What was particularly interesting of the alter-globalization network was its – as yet underdeveloped – idea of a federation which allows the free combination and disjunction of its constitutive parts. We might call the result of this social method as a schismatic community, in which the unanimous consensus of all parts is no longer a founding myth, and individuals are able to re-group with each other at several, simultaneous and different levels in accordance to the specific aims that they are pursuing at that moment. The game of identity would explode and multiply ad infinitum, on virtually endless overlapping levels. Groups would be founded on specific necessities, painlessly split over different strategic approaches, following those different strategies alongside each other, regrouping when necessary, disappearing when they achieve their end, regrouping again on the pursuit of other needs, and so on...
 
Seen under that perspective, the rhetoric of the 99% would no longer be necessary, or even useful.
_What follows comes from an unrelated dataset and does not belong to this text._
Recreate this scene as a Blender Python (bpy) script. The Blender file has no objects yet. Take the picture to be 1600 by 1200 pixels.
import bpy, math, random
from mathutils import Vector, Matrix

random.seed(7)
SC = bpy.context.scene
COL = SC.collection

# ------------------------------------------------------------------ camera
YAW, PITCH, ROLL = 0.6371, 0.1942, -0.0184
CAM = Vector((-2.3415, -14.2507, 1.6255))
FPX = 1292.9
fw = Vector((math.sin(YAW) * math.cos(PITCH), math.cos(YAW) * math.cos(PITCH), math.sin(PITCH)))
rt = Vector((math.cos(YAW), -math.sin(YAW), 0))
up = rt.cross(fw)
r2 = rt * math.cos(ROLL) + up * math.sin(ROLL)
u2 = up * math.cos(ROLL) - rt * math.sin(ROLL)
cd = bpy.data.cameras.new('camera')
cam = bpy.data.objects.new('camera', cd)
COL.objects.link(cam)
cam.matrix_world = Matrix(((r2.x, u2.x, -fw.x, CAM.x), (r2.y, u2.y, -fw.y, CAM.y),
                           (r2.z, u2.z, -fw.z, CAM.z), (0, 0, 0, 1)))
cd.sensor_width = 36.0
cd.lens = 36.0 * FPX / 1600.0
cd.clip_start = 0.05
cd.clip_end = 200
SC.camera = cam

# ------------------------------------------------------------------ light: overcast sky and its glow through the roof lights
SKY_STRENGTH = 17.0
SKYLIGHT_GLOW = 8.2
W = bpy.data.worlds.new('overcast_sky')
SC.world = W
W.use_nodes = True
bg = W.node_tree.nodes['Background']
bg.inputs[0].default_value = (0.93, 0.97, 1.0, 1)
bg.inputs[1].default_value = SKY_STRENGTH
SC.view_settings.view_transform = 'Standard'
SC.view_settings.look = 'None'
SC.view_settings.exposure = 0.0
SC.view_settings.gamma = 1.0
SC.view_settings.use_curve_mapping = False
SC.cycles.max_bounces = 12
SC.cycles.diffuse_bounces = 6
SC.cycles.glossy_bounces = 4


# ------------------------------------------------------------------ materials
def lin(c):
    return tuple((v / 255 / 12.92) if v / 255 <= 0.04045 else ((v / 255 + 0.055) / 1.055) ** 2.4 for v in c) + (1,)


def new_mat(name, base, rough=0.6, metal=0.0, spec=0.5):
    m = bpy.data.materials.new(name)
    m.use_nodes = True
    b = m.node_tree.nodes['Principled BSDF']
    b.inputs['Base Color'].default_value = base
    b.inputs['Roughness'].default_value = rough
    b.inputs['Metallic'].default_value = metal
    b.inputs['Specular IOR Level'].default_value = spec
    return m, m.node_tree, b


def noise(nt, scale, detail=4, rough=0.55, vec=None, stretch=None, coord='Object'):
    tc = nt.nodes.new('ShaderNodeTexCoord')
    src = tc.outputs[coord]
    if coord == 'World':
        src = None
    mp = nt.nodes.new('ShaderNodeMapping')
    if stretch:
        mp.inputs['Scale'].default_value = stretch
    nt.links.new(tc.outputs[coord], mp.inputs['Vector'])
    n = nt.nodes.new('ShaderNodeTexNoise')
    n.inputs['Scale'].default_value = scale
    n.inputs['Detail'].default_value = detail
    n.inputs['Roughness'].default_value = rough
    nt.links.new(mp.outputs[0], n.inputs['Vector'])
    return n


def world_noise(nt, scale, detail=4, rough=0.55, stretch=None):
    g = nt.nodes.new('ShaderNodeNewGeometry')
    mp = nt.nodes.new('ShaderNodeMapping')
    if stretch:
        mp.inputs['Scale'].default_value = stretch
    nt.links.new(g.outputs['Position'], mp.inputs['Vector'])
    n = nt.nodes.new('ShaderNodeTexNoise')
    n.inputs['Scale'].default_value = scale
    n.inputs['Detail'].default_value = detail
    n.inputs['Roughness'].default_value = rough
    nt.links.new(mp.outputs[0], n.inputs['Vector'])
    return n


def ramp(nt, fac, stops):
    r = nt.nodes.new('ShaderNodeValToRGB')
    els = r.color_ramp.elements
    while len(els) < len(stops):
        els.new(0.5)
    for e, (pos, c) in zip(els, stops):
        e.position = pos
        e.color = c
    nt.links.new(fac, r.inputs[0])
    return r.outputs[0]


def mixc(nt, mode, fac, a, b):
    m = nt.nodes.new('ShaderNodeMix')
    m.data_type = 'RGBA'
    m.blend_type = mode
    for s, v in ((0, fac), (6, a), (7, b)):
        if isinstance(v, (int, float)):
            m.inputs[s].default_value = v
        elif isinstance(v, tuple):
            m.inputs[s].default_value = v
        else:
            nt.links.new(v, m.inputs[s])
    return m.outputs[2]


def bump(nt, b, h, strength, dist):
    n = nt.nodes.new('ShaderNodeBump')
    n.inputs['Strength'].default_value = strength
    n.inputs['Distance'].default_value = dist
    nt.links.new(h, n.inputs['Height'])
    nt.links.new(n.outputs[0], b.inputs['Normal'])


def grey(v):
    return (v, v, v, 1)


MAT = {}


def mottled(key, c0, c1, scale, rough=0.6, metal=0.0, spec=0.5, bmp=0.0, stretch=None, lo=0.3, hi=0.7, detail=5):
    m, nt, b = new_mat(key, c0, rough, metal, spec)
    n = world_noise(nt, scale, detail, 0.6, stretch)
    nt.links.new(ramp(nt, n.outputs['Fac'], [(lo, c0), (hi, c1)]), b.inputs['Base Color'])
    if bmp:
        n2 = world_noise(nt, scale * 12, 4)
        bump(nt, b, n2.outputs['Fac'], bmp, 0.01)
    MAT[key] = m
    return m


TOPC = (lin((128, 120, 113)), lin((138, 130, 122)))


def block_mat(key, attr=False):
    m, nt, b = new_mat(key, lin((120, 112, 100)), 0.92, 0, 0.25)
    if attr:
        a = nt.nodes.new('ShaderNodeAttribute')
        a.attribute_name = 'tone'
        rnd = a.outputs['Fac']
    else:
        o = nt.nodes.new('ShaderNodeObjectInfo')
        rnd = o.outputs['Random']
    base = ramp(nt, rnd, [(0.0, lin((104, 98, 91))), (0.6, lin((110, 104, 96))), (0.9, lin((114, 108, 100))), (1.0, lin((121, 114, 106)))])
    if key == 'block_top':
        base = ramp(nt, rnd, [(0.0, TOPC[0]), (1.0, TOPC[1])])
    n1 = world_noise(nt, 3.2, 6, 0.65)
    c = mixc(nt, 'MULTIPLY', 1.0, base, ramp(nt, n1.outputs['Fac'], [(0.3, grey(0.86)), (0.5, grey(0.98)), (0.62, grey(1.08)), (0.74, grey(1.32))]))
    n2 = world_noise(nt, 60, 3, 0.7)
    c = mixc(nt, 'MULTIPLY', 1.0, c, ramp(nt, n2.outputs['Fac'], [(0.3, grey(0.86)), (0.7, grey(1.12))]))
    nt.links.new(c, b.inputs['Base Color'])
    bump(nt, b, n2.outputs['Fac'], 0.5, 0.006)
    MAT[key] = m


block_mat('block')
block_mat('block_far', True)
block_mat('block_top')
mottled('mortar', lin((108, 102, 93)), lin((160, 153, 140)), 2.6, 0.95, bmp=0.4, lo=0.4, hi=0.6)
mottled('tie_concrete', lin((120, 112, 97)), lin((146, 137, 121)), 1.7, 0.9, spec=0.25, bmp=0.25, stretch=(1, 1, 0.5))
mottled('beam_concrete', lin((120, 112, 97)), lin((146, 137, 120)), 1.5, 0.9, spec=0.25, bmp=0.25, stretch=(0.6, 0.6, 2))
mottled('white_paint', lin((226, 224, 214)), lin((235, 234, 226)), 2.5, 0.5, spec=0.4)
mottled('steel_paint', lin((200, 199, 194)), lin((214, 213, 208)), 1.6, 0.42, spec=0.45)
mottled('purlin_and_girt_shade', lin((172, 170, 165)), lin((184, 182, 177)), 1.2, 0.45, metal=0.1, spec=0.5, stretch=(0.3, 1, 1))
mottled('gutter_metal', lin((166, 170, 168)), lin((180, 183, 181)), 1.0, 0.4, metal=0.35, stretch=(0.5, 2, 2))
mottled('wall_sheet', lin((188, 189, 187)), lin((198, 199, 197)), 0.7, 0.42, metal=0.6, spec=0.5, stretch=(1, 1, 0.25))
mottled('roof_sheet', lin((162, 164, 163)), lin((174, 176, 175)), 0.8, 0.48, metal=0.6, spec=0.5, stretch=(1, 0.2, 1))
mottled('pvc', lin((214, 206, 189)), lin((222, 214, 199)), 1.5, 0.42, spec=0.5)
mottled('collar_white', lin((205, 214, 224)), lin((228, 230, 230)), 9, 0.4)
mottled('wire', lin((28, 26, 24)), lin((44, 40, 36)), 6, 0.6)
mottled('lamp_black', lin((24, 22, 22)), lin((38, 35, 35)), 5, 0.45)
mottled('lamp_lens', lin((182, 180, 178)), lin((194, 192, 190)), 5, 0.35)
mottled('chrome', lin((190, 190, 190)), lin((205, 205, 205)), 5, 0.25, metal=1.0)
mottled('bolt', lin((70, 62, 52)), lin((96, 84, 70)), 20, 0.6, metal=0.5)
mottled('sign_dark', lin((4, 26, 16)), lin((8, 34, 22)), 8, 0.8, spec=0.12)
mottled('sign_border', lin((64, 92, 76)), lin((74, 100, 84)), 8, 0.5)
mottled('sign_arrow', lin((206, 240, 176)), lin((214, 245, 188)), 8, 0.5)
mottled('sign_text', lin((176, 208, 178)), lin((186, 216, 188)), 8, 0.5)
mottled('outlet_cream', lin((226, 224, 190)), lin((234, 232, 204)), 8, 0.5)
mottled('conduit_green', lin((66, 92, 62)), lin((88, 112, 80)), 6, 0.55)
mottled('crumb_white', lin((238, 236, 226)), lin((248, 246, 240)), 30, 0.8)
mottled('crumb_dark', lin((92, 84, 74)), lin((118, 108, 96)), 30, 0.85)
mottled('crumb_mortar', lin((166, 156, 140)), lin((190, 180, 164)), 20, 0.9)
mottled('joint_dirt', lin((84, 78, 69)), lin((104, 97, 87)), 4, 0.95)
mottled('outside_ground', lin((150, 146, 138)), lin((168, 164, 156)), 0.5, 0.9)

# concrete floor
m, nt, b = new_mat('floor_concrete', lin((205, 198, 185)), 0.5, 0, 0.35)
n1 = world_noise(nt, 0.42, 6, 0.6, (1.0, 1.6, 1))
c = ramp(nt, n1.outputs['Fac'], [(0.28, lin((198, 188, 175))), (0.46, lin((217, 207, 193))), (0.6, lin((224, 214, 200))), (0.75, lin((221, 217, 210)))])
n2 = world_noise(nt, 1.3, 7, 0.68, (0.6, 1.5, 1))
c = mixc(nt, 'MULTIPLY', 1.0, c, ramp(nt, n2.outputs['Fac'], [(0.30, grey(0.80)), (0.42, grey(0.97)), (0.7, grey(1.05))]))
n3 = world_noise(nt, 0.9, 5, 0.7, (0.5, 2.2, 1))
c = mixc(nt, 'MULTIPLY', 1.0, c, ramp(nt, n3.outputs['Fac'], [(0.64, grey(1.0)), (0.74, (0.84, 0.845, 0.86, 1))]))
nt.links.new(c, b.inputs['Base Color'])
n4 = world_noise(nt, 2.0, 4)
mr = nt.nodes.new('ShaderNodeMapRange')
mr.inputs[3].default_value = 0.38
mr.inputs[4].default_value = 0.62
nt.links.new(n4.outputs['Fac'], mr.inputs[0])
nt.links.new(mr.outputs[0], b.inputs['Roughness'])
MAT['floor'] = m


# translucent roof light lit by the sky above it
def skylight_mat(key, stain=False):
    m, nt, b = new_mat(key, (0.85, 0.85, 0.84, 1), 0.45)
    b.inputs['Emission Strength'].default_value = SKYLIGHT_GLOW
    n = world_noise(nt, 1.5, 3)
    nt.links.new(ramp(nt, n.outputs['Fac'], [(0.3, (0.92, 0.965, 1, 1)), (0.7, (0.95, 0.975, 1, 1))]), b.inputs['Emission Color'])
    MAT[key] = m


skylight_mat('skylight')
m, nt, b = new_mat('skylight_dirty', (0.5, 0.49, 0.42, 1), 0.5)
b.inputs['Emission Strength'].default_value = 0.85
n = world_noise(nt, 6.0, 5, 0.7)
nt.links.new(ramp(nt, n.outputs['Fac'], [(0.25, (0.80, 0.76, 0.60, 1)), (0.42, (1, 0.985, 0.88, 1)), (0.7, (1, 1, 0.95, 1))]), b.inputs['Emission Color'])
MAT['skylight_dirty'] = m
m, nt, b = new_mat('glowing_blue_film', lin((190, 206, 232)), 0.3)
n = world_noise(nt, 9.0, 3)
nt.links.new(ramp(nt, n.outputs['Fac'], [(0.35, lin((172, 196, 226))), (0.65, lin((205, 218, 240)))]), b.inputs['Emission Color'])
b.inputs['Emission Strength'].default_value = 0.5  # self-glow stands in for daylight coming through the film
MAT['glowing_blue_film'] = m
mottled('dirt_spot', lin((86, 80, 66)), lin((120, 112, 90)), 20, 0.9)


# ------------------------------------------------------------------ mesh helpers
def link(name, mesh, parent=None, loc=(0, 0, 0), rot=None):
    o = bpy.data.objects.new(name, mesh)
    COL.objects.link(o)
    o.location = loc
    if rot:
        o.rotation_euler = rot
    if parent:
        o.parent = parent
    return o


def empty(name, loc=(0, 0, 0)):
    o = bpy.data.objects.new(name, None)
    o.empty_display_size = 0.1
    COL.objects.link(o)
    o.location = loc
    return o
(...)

Such a thing as the 99% does not exist, if not in the abstract world of numbers. The over-imposition of a monolithic, common identity – especially if in the terms of a mythology which echoes totalitarian rhetorics – is certainly of no use for the struggle for emancipation. Every one of us is and will always be the 0.00000001% and no equation will ever be able to compose all these minute fragments into one, unified 99% without annihilating any possibility of authentic individual or federative freedom. Just like friendships or partnerships, federations are temporary, and change continuously as their components change. Differently from contemporary network-culture, though, federations do not wish to function as permanent sub-strata for human interaction, but they are only justified inasmuch as they are useful for the pursuit of a specific set of aims. Federations are useful tools, entirely submitted to the scopes and desires of their members; the 99%, on the other hand, exists in itself as an immortal object, forever and invincibly floating above the heads of its components.
 
It might be time for the current protest movements across the West to rethink their slogans, and in particular their numerical flag of the 99%. They might want to look back at the rainbow flags of the alter-mundialist experiment, for example, and at their self definition of ‘movement of the movements’. Or maybe, and even better, they might want to dissolve their flag and their abstract definition into the everyday practice of federative existence, which, in other words, we could define as the practice of comradeship. To the politics of comradeship, it is the efficacy of the group, and not its number, that justifies its existence. Most importantly, at the core of the legitimacy and the strength of comradeship there is the willing, affective investment of all comrades involved, rather than the a priori ethic supremacy of the discourse of big, unified numbers. In the 19th century, while writing about what has long been ill-defined as individualist anarchism, Max Stirner had beautifully described it in one powerful quote: ‘I shall find enough anyhow who unite with me without swearing allegiance to my flag’.
 
We should not forget that this issue is for us, of the essence, if we want to focus on victory, rather than on struggle. If we want to imagine what it would mean to win, instead of being forever stuck into a never-ending state of war.